John Davis: Okay. Thanks guys.
Cassandra Hudson: Thank you.
Operator: Thank you. Our next question will come from Jeff Van Rhee with Craig-Hallum. Your line is open.
Jeffrey Van Rhee: Great. Thanks for taking my questions. I’ve got a couple. First, maybe just on the Enterprise side, you talked about the size of deals increasing. I’m just curious, you talked about like the top of funnel and large deals. The large deals, is that a function of scalability increases in the product? Is it a change in focus on the sales side? Just talk about what’s driving you up into these larger deals maybe?
Robert Bennett: Yes. Hey Jeff, it’s Bob. The larger deals, yes, I mean we’re really – part of it is coming from partnerships, right, alliances that we’ve got with Guidewire, for example, we’d signed a large insurance Southern Farm in Mississippi. That’s another Guidewire referral that comes to us through our alliances. So, in some cases, it’s our move up market with alliances. So, for example, another Oracle deal as well that’s signed in the quarter. Part of it is, we’ve always had plenty of scale opportunities. The enhancements that we do make over time as we do go up market are necessary to satisfy the needs of those customers. We are true SaaS, single instance multi-tenanted. So, as other interested, more Enterprise style customers come along that are large, now that we’ve added those enhancements and features that are desired by those Enterprise customers, it gives us the ability to add the value and win those deals where previously we might not have been going after those.

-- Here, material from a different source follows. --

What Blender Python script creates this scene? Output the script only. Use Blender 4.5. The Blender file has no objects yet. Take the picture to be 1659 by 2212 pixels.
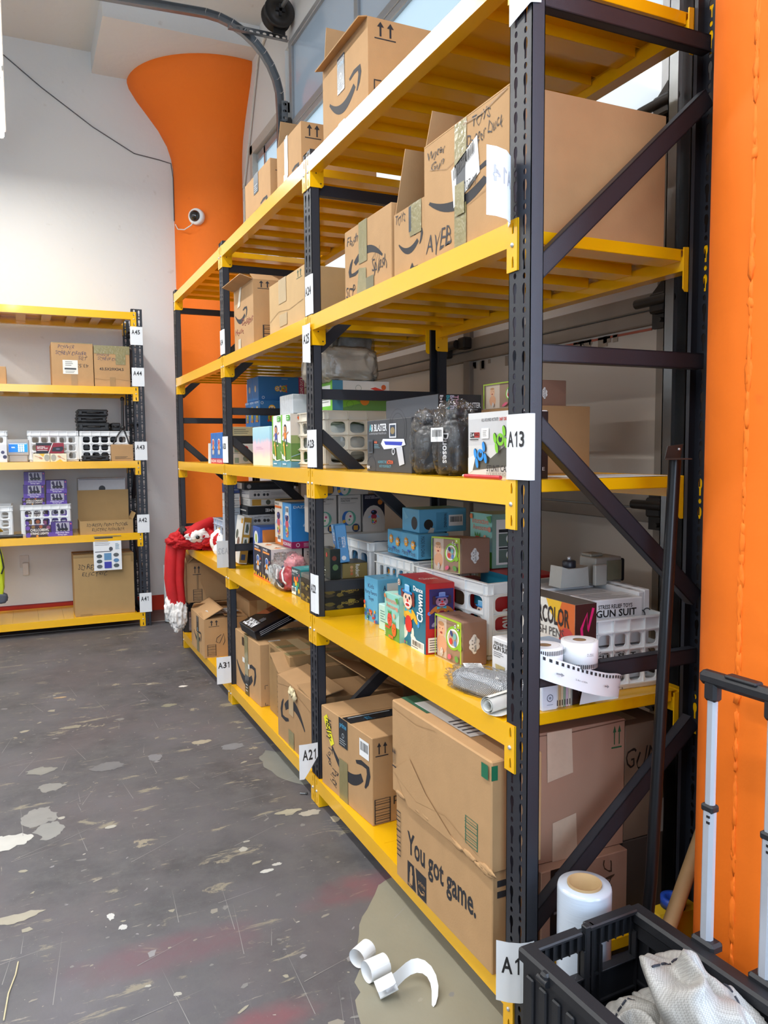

So, I think that it’s both product – not really scale, but product enhancements as well as alliance driven.
Jeffrey Van Rhee: Got it. That’s helpful. And then in the incremental SMB wellness markets that you’re pursuing, anything to call out in terms of the trends of customer acquisition costs? I know you played with a lot of digital go-to-market and ways to approach those different verticals. Just as you’ve been tuning the models around CAC to then maybe step on the gas, any areas where you feel like you’ve kind of got it dialed in and are really pouring in a bit more expenditure there or just some thoughts on that?